The fallacy in the argument of these men lies in the supposition that it is more destructive to the progeny of a given fish to kill it when its eggs are nearly ripe, than to kill the same fish eight or ten months earlier.

We must not, however, ignore the counter argument. Such is the mortality among fish that only an infinitesimal percentage attain to maturity. Möbius has shown that for every grown oyster upon the beds of Schleswig-Holstein, 1,045,000 have died. Only a very small percentage, perhaps not greater than this, of the shad or the smelt ever come upon the breeding grounds. Some consideration, then, ought to be shown to the individuals which have escaped from their enemies and have come up to deposit the precious burden of eggs. How much must they be protected?

Here the fish culturist comes in with the proposition “that it is cheaper to make fish so plenty by artificial means that every fisherman may take all he can catch, than to enforce a code of protective laws.”

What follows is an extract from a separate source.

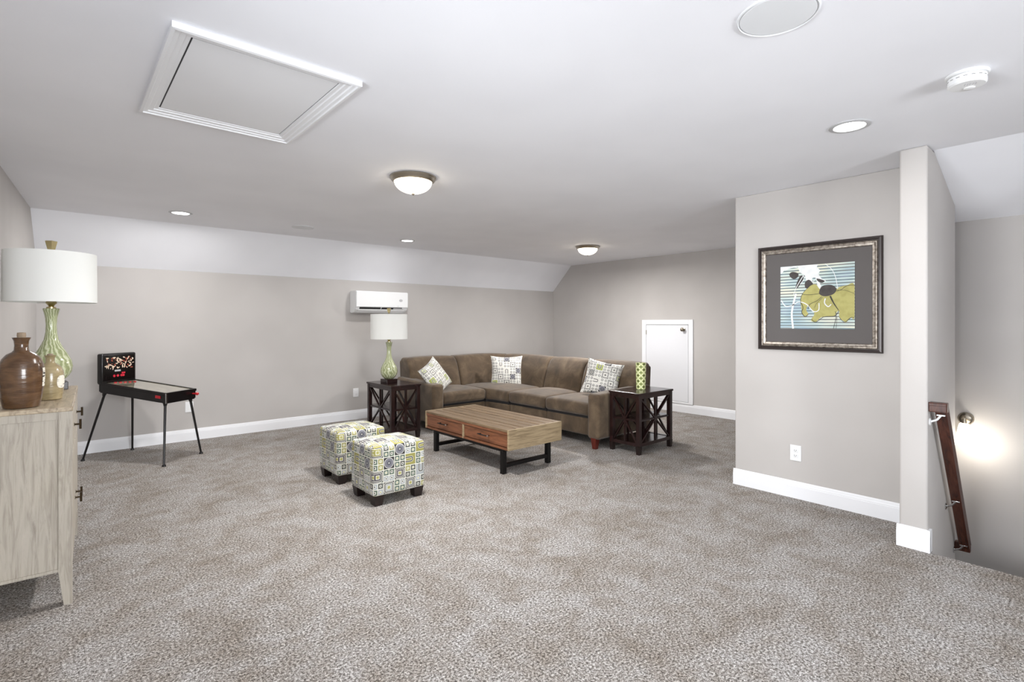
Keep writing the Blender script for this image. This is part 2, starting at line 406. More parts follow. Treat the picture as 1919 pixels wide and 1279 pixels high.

The salmon rivers of the Pacific slope, and the shad rivers of the east, and the whitefish fisheries of the lakes, are now so thoroughly under control by the fish culturist, that it is doubtful if any one will venture to contradict his assertion. The question now is, whether he can extend his domain to other species.

Legislation and fish-ways, then, are, as yet, of little practical importance. Actually, they repeat the proverbial act of the clown who locked the stable door after his horse had been stolen. No one makes laws or builds fish-ways until he is of the decided opinion that the fish are pretty nearly gone.